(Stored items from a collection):
-=-=-=-=-
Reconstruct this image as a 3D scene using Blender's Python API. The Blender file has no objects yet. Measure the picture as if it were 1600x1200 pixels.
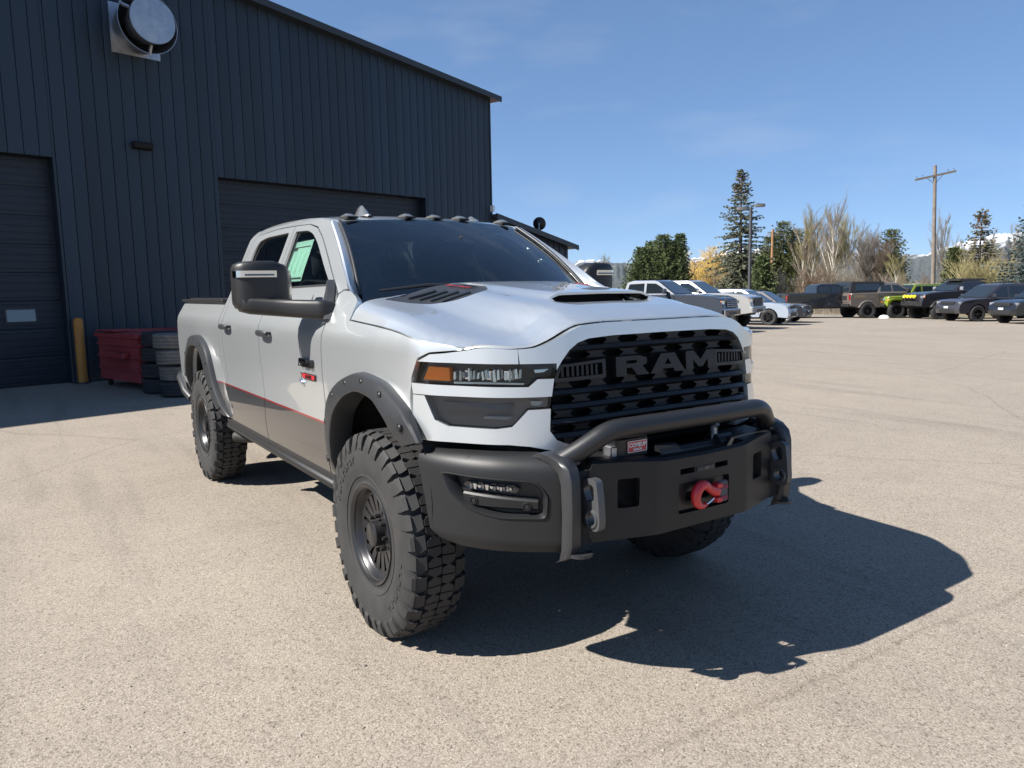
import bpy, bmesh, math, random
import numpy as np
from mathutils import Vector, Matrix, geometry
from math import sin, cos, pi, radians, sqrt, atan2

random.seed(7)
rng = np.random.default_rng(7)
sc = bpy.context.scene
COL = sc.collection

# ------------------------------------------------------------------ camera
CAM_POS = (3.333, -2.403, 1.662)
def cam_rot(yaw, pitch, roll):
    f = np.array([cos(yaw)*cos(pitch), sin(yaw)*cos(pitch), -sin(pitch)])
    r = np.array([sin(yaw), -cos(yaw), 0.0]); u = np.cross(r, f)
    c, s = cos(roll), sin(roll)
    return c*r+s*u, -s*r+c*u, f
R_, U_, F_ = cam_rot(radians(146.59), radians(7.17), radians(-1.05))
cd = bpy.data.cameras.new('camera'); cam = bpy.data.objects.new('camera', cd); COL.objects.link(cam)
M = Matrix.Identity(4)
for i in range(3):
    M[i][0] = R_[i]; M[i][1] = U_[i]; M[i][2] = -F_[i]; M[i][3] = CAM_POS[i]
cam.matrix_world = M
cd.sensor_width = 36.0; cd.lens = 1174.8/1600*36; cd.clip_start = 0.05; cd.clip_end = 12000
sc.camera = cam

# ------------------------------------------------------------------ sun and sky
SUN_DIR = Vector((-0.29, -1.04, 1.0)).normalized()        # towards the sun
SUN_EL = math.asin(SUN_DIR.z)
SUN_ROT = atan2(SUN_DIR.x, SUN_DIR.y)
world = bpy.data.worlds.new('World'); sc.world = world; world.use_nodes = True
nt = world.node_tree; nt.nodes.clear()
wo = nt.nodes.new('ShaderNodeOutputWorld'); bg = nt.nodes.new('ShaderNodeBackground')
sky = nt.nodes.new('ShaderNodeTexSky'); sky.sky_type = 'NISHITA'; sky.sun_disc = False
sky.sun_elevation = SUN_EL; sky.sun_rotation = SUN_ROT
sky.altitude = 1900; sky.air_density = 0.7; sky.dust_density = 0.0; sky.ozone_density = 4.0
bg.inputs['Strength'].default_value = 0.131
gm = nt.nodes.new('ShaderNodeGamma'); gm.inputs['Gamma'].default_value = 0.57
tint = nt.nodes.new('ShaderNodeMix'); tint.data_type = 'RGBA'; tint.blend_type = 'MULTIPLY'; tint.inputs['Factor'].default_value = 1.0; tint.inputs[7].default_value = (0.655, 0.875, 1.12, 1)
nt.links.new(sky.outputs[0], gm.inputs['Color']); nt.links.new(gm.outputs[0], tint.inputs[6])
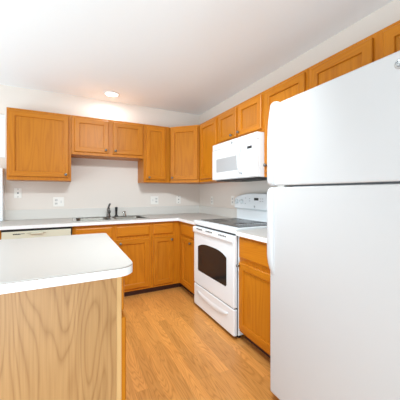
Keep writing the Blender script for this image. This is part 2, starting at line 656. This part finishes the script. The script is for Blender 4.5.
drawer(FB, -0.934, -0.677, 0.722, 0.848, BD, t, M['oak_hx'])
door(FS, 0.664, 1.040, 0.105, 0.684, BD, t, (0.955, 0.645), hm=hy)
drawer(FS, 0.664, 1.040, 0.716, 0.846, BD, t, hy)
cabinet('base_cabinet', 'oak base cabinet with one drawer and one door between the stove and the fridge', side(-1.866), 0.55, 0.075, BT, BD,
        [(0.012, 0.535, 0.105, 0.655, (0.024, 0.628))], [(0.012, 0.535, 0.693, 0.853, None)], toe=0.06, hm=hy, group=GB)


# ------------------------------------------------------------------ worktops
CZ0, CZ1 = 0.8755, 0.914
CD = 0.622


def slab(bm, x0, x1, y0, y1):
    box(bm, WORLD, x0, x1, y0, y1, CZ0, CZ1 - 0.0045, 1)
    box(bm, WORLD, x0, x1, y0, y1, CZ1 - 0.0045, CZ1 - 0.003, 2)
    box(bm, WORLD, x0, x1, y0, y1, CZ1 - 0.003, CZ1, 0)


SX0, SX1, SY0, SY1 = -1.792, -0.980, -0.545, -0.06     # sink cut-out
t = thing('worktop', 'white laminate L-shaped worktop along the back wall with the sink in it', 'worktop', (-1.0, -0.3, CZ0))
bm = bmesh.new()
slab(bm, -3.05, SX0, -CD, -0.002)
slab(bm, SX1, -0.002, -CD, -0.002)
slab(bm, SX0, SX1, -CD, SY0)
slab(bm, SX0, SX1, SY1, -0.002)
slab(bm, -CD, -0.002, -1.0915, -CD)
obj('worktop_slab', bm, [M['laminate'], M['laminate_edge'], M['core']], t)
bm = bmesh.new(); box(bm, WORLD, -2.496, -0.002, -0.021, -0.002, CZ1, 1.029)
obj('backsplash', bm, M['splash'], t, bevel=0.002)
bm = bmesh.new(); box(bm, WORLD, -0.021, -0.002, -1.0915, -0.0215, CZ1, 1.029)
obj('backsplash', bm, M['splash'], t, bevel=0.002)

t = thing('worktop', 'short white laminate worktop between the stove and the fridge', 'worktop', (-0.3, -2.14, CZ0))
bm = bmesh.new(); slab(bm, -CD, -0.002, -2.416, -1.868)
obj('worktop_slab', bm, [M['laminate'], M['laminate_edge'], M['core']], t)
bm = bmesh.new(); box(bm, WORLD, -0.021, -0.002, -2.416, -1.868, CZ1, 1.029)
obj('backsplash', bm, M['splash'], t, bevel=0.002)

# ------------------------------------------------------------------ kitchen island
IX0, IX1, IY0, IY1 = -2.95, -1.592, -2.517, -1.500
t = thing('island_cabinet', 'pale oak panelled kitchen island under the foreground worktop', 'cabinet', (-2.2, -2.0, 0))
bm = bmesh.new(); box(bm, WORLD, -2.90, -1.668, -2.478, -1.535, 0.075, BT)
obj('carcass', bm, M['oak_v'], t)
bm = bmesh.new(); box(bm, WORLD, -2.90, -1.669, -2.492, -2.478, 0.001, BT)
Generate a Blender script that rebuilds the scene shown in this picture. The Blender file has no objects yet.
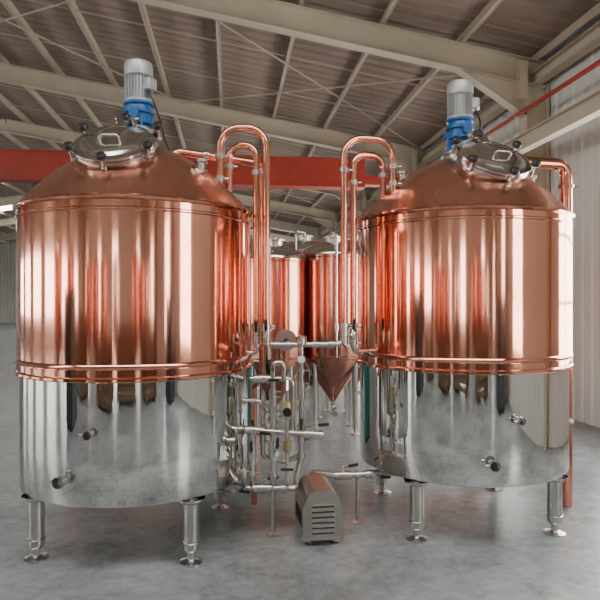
-=-=-=-=-
(TASK GOAL):
Of the entries above, repeat exactly the lines from the line with "box(bm, WORLD, x0, x1, y0, y1, CZ1 - 0.0045, CZ1" through the line with "box(bm, WORLD, x0, x1, y0, y1, CZ1 - 0.003, CZ1, 0)", both of them included.

(ANSWER IN FULL):
    box(bm, WORLD, x0, x1, y0, y1, CZ1 - 0.0045, CZ1 - 0.003, 2)
    box(bm, WORLD, x0, x1, y0, y1, CZ1 - 0.003, CZ1, 0)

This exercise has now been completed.